▸ **Data excerpt**:
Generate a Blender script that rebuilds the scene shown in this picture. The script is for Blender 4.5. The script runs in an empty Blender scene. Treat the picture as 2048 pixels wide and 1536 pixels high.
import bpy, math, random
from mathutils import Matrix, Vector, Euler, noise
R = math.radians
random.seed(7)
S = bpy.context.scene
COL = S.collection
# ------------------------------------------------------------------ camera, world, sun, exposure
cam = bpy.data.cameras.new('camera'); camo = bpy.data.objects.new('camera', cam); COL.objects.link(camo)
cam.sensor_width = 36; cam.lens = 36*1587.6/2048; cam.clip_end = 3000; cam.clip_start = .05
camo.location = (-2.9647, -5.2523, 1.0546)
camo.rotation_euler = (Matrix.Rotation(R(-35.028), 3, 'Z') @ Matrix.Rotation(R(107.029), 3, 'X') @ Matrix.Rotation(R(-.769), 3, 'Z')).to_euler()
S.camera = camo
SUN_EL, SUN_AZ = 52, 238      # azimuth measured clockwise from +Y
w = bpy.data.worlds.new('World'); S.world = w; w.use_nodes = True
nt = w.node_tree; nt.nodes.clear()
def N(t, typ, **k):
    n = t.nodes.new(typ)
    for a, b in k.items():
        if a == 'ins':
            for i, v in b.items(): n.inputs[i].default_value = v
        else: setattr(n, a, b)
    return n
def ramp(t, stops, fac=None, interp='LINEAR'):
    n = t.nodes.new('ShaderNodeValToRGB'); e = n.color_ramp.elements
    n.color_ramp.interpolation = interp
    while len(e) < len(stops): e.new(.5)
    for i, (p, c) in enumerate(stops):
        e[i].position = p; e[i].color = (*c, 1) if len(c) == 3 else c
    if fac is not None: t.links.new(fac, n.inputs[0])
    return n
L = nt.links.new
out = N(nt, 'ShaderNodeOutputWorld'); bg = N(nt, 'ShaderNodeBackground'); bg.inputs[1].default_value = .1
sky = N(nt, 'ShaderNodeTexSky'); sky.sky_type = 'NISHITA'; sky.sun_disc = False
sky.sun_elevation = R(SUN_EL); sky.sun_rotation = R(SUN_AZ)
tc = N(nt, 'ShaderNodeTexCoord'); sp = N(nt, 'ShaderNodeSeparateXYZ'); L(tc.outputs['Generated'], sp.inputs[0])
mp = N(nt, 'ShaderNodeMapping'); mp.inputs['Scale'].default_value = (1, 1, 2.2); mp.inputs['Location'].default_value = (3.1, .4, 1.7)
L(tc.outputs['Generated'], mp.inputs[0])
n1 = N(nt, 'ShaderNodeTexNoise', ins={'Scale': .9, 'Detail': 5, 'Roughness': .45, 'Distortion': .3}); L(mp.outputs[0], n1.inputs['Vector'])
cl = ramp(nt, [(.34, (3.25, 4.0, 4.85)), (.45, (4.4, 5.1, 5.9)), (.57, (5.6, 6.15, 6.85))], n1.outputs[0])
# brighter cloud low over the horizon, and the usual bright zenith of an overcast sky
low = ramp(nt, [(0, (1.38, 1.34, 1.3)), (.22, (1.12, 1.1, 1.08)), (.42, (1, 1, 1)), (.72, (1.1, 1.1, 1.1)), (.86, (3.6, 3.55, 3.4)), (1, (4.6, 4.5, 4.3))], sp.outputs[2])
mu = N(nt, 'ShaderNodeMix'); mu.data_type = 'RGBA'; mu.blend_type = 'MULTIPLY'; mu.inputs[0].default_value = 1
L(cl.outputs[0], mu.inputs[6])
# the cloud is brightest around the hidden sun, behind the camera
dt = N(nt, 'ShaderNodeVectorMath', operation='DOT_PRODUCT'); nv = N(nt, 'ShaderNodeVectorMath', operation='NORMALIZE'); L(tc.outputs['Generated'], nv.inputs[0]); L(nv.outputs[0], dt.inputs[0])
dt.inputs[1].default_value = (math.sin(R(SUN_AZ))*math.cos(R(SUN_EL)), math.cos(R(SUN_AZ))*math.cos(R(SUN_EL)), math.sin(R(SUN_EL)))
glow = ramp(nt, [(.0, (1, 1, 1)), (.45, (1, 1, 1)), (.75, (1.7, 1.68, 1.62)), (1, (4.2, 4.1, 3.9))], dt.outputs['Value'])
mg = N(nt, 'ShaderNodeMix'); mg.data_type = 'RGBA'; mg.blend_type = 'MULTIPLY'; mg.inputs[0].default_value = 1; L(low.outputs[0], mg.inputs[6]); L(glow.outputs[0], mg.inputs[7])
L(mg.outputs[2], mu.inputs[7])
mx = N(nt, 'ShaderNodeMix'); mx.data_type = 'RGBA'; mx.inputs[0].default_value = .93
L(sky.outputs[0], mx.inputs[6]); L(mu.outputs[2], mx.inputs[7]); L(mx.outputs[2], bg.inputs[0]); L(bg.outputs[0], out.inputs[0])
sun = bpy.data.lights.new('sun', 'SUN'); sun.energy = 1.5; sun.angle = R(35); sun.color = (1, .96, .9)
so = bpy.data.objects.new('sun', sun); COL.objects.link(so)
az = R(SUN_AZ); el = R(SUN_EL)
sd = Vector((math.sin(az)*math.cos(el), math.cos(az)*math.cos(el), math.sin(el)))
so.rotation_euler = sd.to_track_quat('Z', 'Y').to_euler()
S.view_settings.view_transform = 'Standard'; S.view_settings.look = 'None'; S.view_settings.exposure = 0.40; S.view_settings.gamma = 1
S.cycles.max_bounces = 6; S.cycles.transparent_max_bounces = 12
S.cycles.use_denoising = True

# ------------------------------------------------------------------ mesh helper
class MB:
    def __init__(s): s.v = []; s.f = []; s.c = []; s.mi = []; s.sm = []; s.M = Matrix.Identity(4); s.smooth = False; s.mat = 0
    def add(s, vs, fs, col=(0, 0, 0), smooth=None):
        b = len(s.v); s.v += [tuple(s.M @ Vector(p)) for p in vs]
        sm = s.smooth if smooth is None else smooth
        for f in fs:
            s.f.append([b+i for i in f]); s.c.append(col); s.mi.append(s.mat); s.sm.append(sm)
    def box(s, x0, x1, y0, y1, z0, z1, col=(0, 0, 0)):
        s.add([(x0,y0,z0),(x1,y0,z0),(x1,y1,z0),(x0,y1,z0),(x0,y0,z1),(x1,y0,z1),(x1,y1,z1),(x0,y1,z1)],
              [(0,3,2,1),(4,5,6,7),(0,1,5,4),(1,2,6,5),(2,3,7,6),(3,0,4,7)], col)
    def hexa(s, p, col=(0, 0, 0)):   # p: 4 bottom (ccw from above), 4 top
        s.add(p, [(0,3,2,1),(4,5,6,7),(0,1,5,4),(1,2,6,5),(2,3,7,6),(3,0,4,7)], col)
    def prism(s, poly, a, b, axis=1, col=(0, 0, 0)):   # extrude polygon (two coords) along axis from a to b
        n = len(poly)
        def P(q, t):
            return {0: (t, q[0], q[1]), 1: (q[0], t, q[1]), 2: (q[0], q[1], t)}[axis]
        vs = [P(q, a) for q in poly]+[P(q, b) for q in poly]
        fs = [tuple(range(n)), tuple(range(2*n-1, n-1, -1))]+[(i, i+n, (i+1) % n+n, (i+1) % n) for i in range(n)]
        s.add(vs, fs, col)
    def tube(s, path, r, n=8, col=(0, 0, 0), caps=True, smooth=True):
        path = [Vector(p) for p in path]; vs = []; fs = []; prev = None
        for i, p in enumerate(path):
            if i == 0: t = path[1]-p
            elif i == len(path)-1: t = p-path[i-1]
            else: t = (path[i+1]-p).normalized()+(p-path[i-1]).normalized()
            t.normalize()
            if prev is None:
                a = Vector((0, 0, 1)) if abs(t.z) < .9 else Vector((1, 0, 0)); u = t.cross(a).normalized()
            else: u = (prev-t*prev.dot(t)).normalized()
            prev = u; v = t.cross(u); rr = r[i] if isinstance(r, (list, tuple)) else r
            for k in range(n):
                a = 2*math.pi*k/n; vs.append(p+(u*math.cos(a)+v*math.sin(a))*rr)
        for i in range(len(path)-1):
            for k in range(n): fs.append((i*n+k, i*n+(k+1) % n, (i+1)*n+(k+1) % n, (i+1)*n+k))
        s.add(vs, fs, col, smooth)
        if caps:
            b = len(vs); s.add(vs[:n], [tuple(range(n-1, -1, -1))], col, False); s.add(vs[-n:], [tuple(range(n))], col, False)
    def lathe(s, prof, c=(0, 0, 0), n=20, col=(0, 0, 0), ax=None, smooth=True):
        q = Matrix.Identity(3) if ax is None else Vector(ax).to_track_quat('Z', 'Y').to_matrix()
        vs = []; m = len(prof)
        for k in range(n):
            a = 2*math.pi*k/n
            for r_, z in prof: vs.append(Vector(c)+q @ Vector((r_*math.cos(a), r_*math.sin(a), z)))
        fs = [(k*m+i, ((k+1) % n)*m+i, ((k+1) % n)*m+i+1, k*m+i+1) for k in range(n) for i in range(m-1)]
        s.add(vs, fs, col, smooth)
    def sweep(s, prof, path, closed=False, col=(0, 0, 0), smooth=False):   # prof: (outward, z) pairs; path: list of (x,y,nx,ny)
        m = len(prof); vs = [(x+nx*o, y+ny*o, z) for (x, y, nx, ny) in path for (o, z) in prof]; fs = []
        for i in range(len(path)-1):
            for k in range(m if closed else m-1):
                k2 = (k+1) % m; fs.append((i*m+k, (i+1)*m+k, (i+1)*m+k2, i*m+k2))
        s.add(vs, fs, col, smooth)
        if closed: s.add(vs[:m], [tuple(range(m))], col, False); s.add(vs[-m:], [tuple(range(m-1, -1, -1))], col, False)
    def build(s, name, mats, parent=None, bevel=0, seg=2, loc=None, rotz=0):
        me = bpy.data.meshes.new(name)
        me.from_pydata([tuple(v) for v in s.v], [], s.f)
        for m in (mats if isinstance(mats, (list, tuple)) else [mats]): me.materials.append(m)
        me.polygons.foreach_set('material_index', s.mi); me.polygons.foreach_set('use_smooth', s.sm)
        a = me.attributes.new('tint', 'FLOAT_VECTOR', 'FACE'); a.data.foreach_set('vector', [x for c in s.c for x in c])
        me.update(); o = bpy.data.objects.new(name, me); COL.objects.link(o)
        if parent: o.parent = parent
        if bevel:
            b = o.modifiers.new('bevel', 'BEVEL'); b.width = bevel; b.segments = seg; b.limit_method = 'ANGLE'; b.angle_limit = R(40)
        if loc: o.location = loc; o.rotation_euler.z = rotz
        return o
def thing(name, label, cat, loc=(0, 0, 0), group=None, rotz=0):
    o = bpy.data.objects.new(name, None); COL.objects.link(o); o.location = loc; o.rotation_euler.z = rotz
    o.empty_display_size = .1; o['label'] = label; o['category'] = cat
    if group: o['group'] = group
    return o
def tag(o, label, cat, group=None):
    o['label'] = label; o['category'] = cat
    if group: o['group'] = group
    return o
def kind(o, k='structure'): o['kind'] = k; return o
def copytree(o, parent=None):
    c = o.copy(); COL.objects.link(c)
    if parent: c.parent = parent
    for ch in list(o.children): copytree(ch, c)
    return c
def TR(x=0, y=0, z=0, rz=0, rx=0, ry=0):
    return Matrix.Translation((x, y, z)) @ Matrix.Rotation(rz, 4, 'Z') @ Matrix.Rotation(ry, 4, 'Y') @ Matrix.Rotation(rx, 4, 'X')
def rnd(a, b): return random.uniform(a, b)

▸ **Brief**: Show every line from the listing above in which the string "scene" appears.

▸ **Full answer**:
Generate a Blender script that rebuilds the scene shown in this picture. The script is for Blender 4.5. The script runs in an empty Blender scene. Treat the picture as 2048 pixels wide and 1536 pixels high.
S = bpy.context.scene